On that note, on a misty morning, 6 am beckoned me to the road to Mumbai. This time the destination was Gurgaon. All the way. Nonstop one would want to say, but we intended to make stops. When, which city, which hotel, no idea. No plan! I planned to be on the road. And that was the only plan. Nothing else was known. Just drive on. First halt: Mumbai. Leopold cafe.Terror tourism? Iconic place to be ticked off the list. Call it what you will. The place lived upto its expectation. Mojito and fish for brunch. Old Mumbai; Fort, with its imperial buildings; the sea-face. Crossing the Hotel Sea Green and Marina Hotel on Marine drive, places of Godse's stay before the most famous assassination in India. Random haggling over banalities with hawkers on Colaba Causeway. Just one pending action item: capturing on lens South Mumbai during rains. Keep something to come back for.

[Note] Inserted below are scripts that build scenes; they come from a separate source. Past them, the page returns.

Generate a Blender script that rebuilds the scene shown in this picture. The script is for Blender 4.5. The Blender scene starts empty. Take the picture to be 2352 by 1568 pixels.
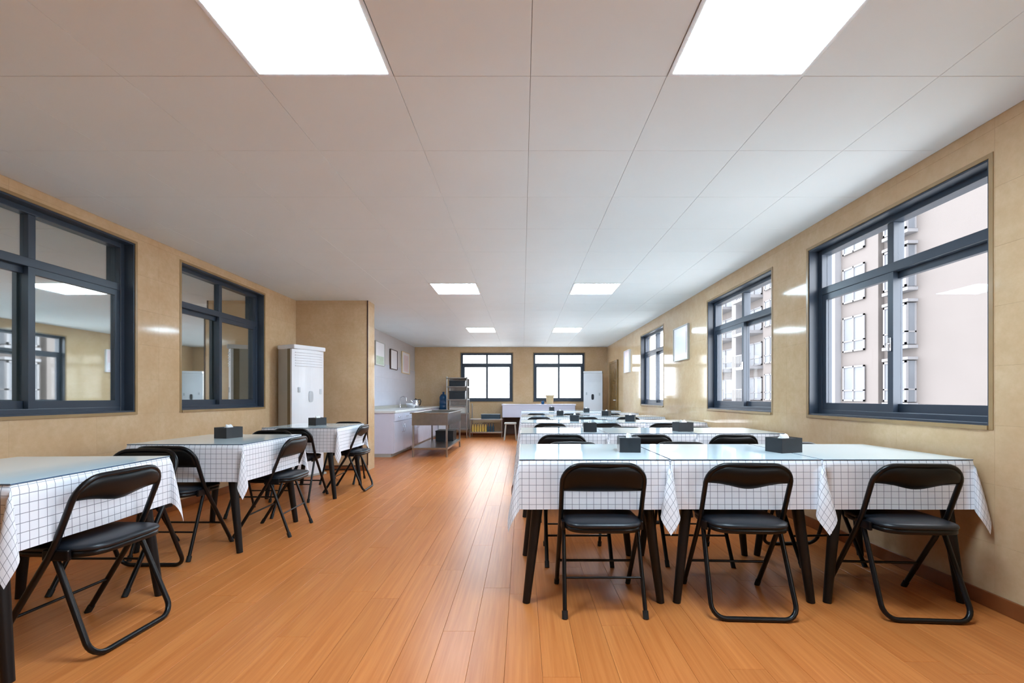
import bpy, bmesh, math, random
from mathutils import Vector, Matrix
random.seed(7)
R = math.radians
SC = bpy.context.scene
COL = SC.collection

# ------------------------------------------------------------------ camera, sky, exposure
EYE = 1.072
cam_d = bpy.data.cameras.new('camera')
cam = bpy.data.objects.new('camera', cam_d)
COL.objects.link(cam)
cam.location = (0, 0, EYE)
cam.rotation_euler = (R(90), 0, 0)
cam_d.sensor_width = 36.0
cam_d.lens = 1037 / 2352 * 36.0
cam_d.shift_x = -24 / 2352
cam_d.shift_y = 128 / 2352
cam_d.clip_start = 0.05
cam_d.clip_end = 400
SC.camera = cam

world = bpy.data.worlds.new('overcast_sky')
SC.world = world
world.use_nodes = True
wb = world.node_tree.nodes['Background']
wb.inputs['Color'].default_value = (0.93, 0.96, 1.0, 1)      # even white overcast
wb.inputs['Strength'].default_value = 7.5

LAMP_STRENGTH = 34.0
SC.view_settings.view_transform = 'Standard'
SC.view_settings.look = 'None'
SC.view_settings.gamma = 1.0
SC.view_settings.use_curve_mapping = False
SC.view_settings.exposure = 0.5

# ------------------------------------------------------------------ materials
def lin(r, g, b):
    f = lambda c: (c / 255 / 12.92) if c / 255 <= 0.04045 else ((c / 255 + 0.055) / 1.055) ** 2.4
    return (f(r), f(g), f(b), 1)

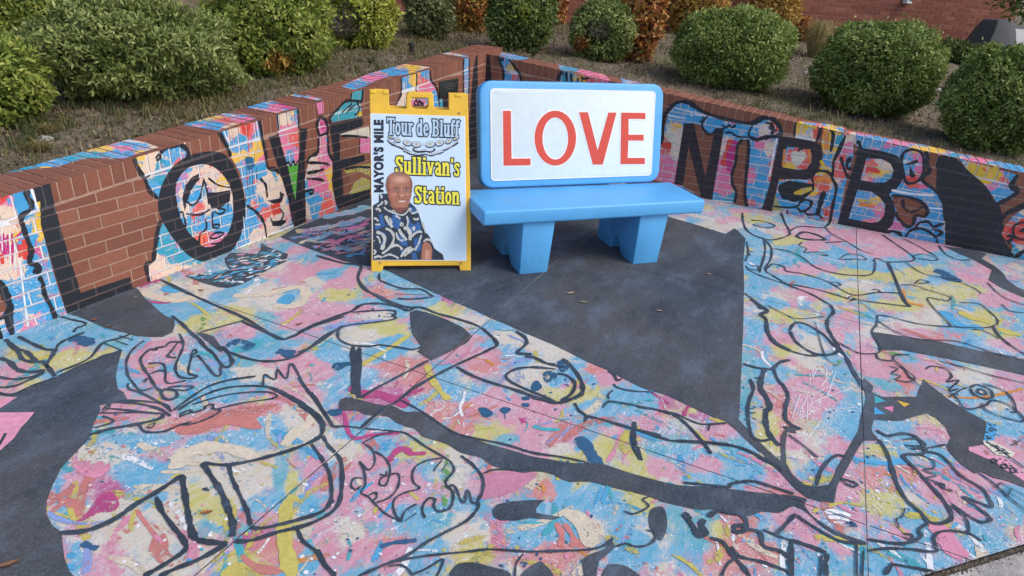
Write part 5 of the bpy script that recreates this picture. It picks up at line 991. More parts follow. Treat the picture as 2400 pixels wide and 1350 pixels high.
# ------------------------------------------------------------------ brick building behind
bld = empty('brick_building', BLD_O, BLD_TH, 'long red brick building wall in the background behind the shrubs', 'building')
BM = Matrix.Translation(BLD_O) @ Matrix.Rotation(BLD_TH, 4, 'Z'); BMi = BM.inverted()
M_BB = brick_mat('building_brick', (.25, .085, .055), (.33, .125, .085), (.16, .055, .042))
M_BM = plain('building_mortar', (.42, .25, .19), .9, .2, 60, .4)
X0, X1 = -9.0, 7.72
m = MB(); m.box((X0, .006, .5), (X1, .30, 4.6)); m.build('mortar', M_BM, bld)
m = MB(); m.box((X0 - .1, -.05, 4.6), (X1 + .1, .4, 4.85)); m.build('coping', plain('coping_stone', (.4, .38, .35), .8, .15, 30, .3), bld)
proto = None; cnt = 0; rest = MB()
tmpl = {}
cand = []
for r in range(-6, 52):
    z = 1.12 + r * COURSE
    for q in range(int(X0 / BRICK_L) - 1, int(X1 / BRICK_L) + 1):
        x = q * BRICK_L + (BRICK_L / 2 if r % 2 else 0)
        a, b = max(x + .005, X0), min(x + BRICK_L - .005, X1)
        if b - a < .03: continue
        ax, ay = project(BM @ Vector(((a + b) / 2, 0, z + .03)))
        seen = -10 < ax < 2400 and -6 < ay < 130
        score = 0 if not seen else (2 if ax > 1850 or 905 < ax < 960 or 1300 < ax < 1340 or 1545 < ax < 1570 else 1)
        cand.append((score, a, b, z))
cand.sort(key=lambda c: -c[0])
for score, a, b, z in cand:
    jy = random.uniform(-.002, .002)
    if cnt < 298 and score > 0:
        full = abs((b - a) - (BRICK_L - .01)) < 1e-4
        key = random.randrange(4) if full else None
        if key is None or key not in tmpl:
            mm = MB(); mm.box((-(b - a) / 2, 0, 0), ((b - a) / 2, .05, COURSE - .010))
            o = mm.build('brick', M_BB, bld); brick_rand(o.data, (key or 0) * .24)
            if key is not None: tmpl[key] = o
        else:
            o = tmpl[key].copy(); COL.objects.link(o)
        o.location = ((a + b) / 2, jy, z + .005); cnt += 1
    else:
        rest.box((a, jy, z + .005), (b, .05, z + COURSE - .005))
o = rest.build('brick_courses', M_BB, bld); o['kind'] = 'stuff'
ti = np.repeat(RNG.random(len(o.data.vertices) // 8) ** 2, 8).astype(np.float32)
o.data.attributes.new('tint', 'FLOAT', 'POINT').data.foreach_set('value', ti)
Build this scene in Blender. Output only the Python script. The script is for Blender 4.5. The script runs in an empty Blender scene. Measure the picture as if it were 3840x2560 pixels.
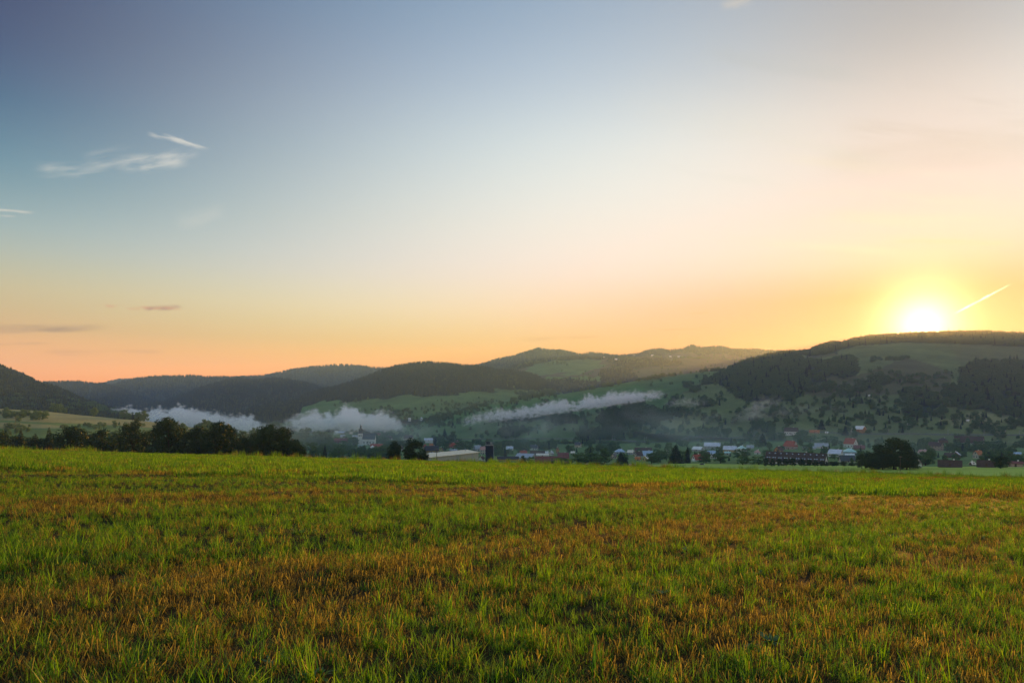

One hears of places being mentioned and credits them with more than their reality perhaps. Imagination does tend to do wonders. And with such misplaced imagination and against better advise from better half, we land in the remote corner of Indian shores, a lesser known union territory called Daman. Here's some interesting trivia about Daman that I can tell you from first-hand experience and hence full confidence. You can google it if you prefer.

  • Daman is not an island. How do I know...duh! I drove there

  • Diu is not the same as Daman. In fact Daman and Diu are far apart. Why does one say them like they are Siamese twins?

  • Daman is a haven and heaven for its neighbours from Gujarat. It may offer little to other tourists but for the dry state of Gujarat, it is Paradise.
  • on the road again

    The weather is pleasant, the night is young and if the countless flashing signs screaming "Cheers! Grab some Buds!" are to be believed, the weekend has arrived in Daman. Loud blaring karaokes shout for attention amidst the flashy lights and the calm sea. The neighbors have descended. But in all this clamor, there is no quiet corner to enjoy the cool sea breeze, reminisce and try to obliterate yourself from the immediate surroundings. During countless hours in boring meetings one manages to escape into a quiet mindspace? Why not here?

    Knowing that one is travelling on NH 8 creates a sense of safety and calm. The roads will be good, there won't be hooliganism on the roads, there should be plenty of pit stops. But nothing can prepare you for the road post Ahmedabad. As you move from Gujarat onto Rajasthan there is an almost miraculous change of scenery. It is still green (yes Rajasthan is green) but a curious phenomenon starts dotting scattered hill tops. Tiny forts! Unbelievable! Out of complete nothingness these forts emerge reminding one of the majestic past this region once had. Beyond Udaipur you can spot the Chittorgarh fort. Undoubtedly a proud and majestic past.

    The road itself is spectacular. I would pitch it as the best in the country though I cannot statistically validate it. A smooth 120 kms/hour appears to be going slow. You can see the straight road upto the horizon and drive full throttle. Stops are aplenty and the food is delicious, no matter which state. For lunch it was the state's vegetarian delights followed by a pack of Parle G for the mutt. There's always a mutt to look out for. Pay close attention and you will find one. And when you do, keep a Parle G handy...the wagging tail will last well beyond sunset.

    green fields on either side Travelling 1600 kms to the north of the country gives you a sense of how vast and different our country is. How can a tourist from foreign lands claim to have been to India after just visiting Delhi or Mumbai, Kerala or Goa! Anyway can Goa be India? Between miles, the dressing style changed, the language and dialect changed, the landscape changed, the weather changed. From misty Pune weather to hot Mumbai to cool Daman and Ahmedabad to chilly Jaipur and finally cold Gurgaon. All in 3 days. All in 1600 kms.

    Jaipur always remains a city which is a stone's throw from Gurgaon, which can be reached easily, which is familiar enough to wander about in. So when one reaches Jaipur it takes great will to take a logical halt here, instead of driving on for the night. And when in Jaipur what better than Laalmaas. And no matter where you have it, the last one you had is always better. This time it is memory that plays the trick on the palate. Leave Jaipur with a sweatshirt on and enter Delhi/Gurgaon with a jacket. That's winters for you. Just as with the approach of Jaipur the greenery gave way to a dusty deserty feel, with the approach of Gurgaon you get a more Punjabi-Haryanvi look, if you will. What with lush yellow sarson growing everywhere. This could be a scene straight out of a quintessential Yash Raj movie.